The English language is always changing, existing in a perpetual state of flux (for which we should be glad, for it means that the language is alive and well). The changes are often most obvious when a new word is encountered, or when a new sense is added to an existing word. However, another form of change comes from rules or guidelines falling away. An example of this may be found with collide.

For much of the 20th century it was common to find usage and journalism guides stating that in order for two things to collide they must both be in motion. This proscription has diminished in recent years, due to the fact that uncountable millions of people apparently use collide as though one can, in fact, collide with a stone wall. Nevertheless, there are still stalwart believers in the necessity of dual motion with collide (and collision).

collide, collision. Only two objects in motion can collide.
The New York Times Manual of Style and Usage, 2015

Ignoring the Usage Guides

As examples both of the fact that not all writers follow the stylebook of the publication that they write for and the manner in which collide is frequently used we present the following citations:

His bike collided with a stone wall, he popped up like a jack-in-the-box and then disappeared over the side.
— Michael Powell, The New York Times, 23 Jul. 2019

And a fair number of spacecraft collided with the moon by accident.
— Jonathan Fetter-Vorm, The New York Times, 19 Jul. 2019

 The birds collided with the live electrical wires and fell to the ground.
— David Streitfeld, The New York Times, 9 Mar. 2019

Another train, traveling westbound, then crashed into the vehicle and pushed it down the tracks before the front two cars of the train derailed and collided with the concrete platform.
— Azi Paybarah, The New York Times, 27 Feb. 2019

Collide has been in use in English since the first half of the 17th century, initially in transitive use (“to strike against”), a sense that is now obsolete. The intransitive sense (“to come together with solid or direct impact”) began being used near the beginning of the 18th century.

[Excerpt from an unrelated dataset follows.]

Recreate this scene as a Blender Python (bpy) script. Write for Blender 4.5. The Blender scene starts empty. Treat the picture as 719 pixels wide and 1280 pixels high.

The first, I supposed, writ for invitation to imitate, the second to stand like an Index anchoralis, or seamarke, lest posterity should collide upon the same rocke.
— Robert Johnson (trans. by T. M.), The historie of Scotland, 1646

Most of the usage guides today have stopped worrying about the only-one-body-in-motion, or didn’t find it objectionable to begin with. The online AP Stylebook removed their entry (“Two objects must be in motion before they can collide”) early in 2018, and the most recent edition of Fowler’s Dictionary of Modern English Usage (2015) says “There is no basis for such a belief.” Usage rules often take decades (or even centuries) to fully die, so there is always a chance that you may find yourself corrected by someone for saying that you collided with a parked car. Worry not, for this use is entirely standard and widely found in all levels of writing.